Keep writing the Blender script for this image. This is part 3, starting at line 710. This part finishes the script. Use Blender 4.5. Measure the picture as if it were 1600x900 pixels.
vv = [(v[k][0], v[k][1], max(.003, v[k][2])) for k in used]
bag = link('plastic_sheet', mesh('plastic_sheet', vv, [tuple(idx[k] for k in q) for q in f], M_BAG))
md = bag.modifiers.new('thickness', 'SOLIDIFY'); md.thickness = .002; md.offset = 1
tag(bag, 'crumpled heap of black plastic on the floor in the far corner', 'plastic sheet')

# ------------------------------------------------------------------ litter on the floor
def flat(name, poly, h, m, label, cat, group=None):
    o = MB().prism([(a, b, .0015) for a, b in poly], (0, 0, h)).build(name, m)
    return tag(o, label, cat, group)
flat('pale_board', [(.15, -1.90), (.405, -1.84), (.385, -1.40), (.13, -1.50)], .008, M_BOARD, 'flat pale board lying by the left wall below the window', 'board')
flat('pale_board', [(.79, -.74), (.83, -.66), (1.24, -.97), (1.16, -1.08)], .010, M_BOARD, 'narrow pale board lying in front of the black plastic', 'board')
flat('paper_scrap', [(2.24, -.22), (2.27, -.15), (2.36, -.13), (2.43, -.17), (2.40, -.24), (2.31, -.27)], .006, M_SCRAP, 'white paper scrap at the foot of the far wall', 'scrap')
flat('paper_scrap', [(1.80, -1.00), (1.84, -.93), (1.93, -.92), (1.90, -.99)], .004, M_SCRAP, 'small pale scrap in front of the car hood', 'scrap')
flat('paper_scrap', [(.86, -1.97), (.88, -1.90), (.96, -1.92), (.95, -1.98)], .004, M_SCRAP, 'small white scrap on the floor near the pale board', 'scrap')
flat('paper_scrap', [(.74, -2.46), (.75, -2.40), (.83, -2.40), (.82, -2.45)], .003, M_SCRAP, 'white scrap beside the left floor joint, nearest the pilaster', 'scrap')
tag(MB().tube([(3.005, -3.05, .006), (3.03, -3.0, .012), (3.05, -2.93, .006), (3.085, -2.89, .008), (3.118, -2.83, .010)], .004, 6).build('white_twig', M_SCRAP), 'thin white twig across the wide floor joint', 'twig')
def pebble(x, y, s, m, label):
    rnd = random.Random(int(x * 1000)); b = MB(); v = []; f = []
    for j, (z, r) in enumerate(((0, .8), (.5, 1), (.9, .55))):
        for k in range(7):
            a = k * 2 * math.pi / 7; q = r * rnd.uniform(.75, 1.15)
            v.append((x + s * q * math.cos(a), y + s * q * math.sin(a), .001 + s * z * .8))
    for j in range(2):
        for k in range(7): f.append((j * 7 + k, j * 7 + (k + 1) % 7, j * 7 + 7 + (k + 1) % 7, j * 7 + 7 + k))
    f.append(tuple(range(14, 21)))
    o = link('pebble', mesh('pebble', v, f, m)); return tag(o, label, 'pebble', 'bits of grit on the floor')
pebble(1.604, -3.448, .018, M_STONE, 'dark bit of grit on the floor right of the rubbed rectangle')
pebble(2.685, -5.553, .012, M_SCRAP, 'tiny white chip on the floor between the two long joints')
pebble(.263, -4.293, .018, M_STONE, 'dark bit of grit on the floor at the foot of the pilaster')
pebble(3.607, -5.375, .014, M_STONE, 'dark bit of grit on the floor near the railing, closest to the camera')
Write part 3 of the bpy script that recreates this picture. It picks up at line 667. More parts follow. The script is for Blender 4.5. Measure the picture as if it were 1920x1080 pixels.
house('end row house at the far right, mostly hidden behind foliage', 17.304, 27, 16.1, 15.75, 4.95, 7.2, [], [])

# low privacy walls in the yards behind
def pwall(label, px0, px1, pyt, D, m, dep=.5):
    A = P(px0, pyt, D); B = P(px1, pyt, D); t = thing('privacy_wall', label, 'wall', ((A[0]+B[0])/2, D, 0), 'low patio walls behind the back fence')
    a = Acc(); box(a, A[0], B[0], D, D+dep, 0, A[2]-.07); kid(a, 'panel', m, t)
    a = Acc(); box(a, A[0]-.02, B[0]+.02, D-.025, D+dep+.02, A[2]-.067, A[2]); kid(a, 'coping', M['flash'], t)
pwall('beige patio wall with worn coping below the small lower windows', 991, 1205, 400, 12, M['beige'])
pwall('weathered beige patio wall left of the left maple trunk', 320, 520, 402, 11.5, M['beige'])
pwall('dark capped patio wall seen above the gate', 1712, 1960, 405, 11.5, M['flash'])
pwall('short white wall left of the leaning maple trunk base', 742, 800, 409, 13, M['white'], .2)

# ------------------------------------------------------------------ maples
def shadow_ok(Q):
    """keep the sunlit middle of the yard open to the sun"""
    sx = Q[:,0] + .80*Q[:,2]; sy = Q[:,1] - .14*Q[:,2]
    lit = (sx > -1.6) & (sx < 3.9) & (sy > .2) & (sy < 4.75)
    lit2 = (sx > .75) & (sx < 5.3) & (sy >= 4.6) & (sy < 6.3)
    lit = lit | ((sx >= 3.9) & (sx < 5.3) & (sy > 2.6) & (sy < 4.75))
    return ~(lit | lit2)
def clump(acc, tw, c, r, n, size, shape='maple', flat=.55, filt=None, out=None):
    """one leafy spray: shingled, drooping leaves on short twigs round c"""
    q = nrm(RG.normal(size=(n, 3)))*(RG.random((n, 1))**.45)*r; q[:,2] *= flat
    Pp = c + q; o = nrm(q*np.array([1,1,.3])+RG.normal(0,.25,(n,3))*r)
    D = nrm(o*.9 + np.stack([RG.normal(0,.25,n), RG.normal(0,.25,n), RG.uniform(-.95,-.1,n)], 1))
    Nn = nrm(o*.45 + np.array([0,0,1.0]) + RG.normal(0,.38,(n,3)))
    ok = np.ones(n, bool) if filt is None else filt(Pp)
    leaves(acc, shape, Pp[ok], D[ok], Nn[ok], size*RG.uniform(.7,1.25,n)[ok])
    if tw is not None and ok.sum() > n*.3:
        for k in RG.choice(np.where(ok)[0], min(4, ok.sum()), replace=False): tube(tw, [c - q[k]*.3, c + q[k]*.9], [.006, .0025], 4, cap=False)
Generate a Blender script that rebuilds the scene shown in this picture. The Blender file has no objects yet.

****

**Exercise objective:**
Print the listing above from its first line through the line with "tag(bag, 'crumpled heap", and stop there.

**The answer:**
Keep writing the Blender script for this image. This is part 3, starting at line 710. This part finishes the script. Use Blender 4.5. Measure the picture as if it were 1600x900 pixels.
vv = [(v[k][0], v[k][1], max(.003, v[k][2])) for k in used]
bag = link('plastic_sheet', mesh('plastic_sheet', vv, [tuple(idx[k] for k in q) for q in f], M_BAG))
md = bag.modifiers.new('thickness', 'SOLIDIFY'); md.thickness = .002; md.offset = 1
tag(bag, 'crumpled heap of black plastic on the floor in the far corner', 'plastic sheet')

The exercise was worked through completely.